Liberté d’expression : au Qatar, un poète, Mohammed Al-Ajami, croupit depuis maintenant deux ans en prison. Son crime : avoir écrit et lu un poème célébrant la révolution tunisienne et appelant à d’autres soulèvements dans les pays arabes. D’abord condamné à perpétuité, sa peine  a été ramenée à 15 ans : sans doute une faveur de l’émir à la tête de ce pays richissime, ardent défenseur du progrès dans le monde. En Russie c’est un peintre, Konstantin Altounine,  qui a dû s’exiler après avoir exposé, le 15 août dernier à Saint-Petersbourg, un tableau représentant Dmitri Medvedev et Vladimir Poutine  travestis en femmes et se caressant tendrement. Dès le lendemain, la police russe débarquait dans le musée, mitraillette au poing, pour saisir l’objet du scandale. Comme on le voit, la liberté d’expression est loin d’être un droit acquis partout dans le monde. Et l’art, pour peu qu’il ne flatte pas ouvertement le pouvoir, demeure un bon révélateur du degré de démocratie d’un pays.
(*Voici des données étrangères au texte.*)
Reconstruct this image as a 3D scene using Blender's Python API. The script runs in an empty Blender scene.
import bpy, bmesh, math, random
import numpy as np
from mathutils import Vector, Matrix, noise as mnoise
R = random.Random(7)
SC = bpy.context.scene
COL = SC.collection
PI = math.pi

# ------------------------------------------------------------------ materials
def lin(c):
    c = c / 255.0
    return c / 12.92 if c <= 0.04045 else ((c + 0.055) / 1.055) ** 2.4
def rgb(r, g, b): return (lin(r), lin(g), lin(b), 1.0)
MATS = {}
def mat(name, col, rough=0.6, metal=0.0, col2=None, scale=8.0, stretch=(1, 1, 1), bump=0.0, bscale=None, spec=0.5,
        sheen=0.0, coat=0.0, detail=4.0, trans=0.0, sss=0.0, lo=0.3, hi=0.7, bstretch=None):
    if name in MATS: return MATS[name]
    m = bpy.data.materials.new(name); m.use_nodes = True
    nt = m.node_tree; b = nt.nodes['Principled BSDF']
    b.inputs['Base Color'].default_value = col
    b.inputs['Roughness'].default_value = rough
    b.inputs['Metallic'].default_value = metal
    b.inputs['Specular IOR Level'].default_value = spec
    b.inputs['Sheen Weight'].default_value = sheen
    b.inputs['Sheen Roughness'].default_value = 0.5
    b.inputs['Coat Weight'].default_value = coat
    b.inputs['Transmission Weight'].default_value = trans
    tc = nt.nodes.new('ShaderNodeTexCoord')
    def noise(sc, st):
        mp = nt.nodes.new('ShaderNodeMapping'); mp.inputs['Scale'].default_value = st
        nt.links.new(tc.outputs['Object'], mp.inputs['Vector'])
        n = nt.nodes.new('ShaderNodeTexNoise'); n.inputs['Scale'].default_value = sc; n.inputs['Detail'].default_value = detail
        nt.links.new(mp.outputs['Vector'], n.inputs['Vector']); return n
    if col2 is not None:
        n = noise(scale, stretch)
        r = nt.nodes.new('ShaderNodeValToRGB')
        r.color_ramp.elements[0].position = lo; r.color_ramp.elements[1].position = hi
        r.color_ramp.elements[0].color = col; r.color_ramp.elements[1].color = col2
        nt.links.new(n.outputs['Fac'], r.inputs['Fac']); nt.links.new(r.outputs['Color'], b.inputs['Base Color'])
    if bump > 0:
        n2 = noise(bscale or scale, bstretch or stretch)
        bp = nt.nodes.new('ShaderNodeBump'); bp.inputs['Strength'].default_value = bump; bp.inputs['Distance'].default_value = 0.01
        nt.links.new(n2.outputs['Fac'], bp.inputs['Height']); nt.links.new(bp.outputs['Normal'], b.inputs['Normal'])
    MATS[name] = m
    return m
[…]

En l’occurrence, elle est à peu près nulle dans les deux nations susmentionnées – mais ce n’est pas une surprise. Il parait qu’Altounine a trouvé depuis refuge en France. Il pourrait peut-être en profiter pour peindre François et Jean-Marc en situation de rapprochement  intime. Histoire de mettre à l’épreuve notre tolérance historique.